Saturday, January 22, 2011

The Guernsey Literary and Potato Peel Pie Society

Composed almost completely of correspondence through letters and telegrams, this book takes you back to very post-war England (I mean, nearly right after D-Day) when the country is in the midst of beginning to recover, dig through the rubble, and decide what to do with the various nightmares and scars it has suffered throughout the years.  Herein one captivating writer who had heretofore managed to lighten the hearts of her public during World War II is now at a loss for a subject.  Then she happens across the Guernsey Literary and Potato Peel Society.

This is beautiful book.  Until now, I was not aware that such charm and horror could coexist.  The book's two authors, Mary Ann Shaffer and Annie Barrows, skillfully intertwine the life of Juliet Ashton, the quirky writer, with the lives of her friends both old and new.  When my book club chose this book, to me it seemed like a pleasant little read, but do not let the cover mislead you.

Among the letters describing the characters' enchanting daily lives along with their love for literature are descriptions of what was suffered by these same characters during the German Occupation of the Channel Islands as well as circumstances in concentration camps and the like.  Throughout the book, I came to be encouraged and inspired by the strength of many of these people to be able to retain their dignity and even kindness.  If it seems like my analysis is too sweet, it is only that I came away with a love for the characters, which by my account makes for a good book.

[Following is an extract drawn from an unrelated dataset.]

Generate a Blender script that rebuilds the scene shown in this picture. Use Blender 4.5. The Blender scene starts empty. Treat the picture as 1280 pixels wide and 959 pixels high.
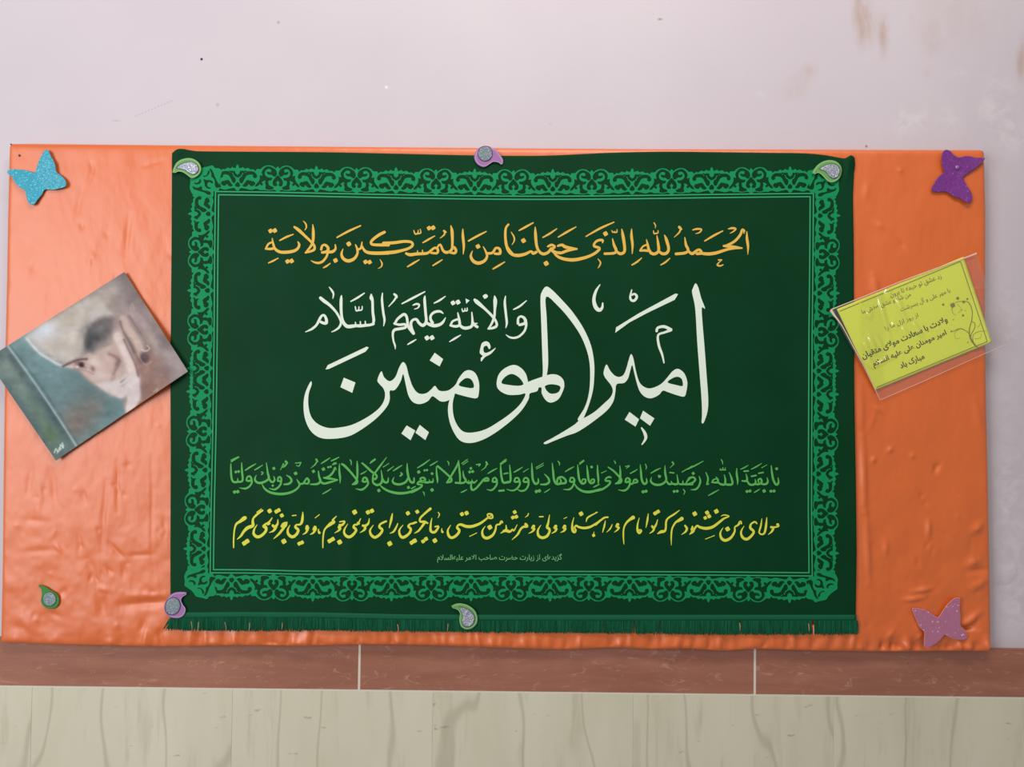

(I fear I may not make for a very interesting critic.  I hope, in time, to be able to read some truly terrible books during my literary explorations if only to provide a truly scathing and biting criticism that will be sure to make me seem much more intellectual.)

Until then, if you want to laugh and to be inspired and if you would like to realize that your problems are not terrible enough to make you the cynic you probably are -- in other words, a little perspective -- pick up The Guernsey Literary and Potato Peel Society, and then let me know what you think.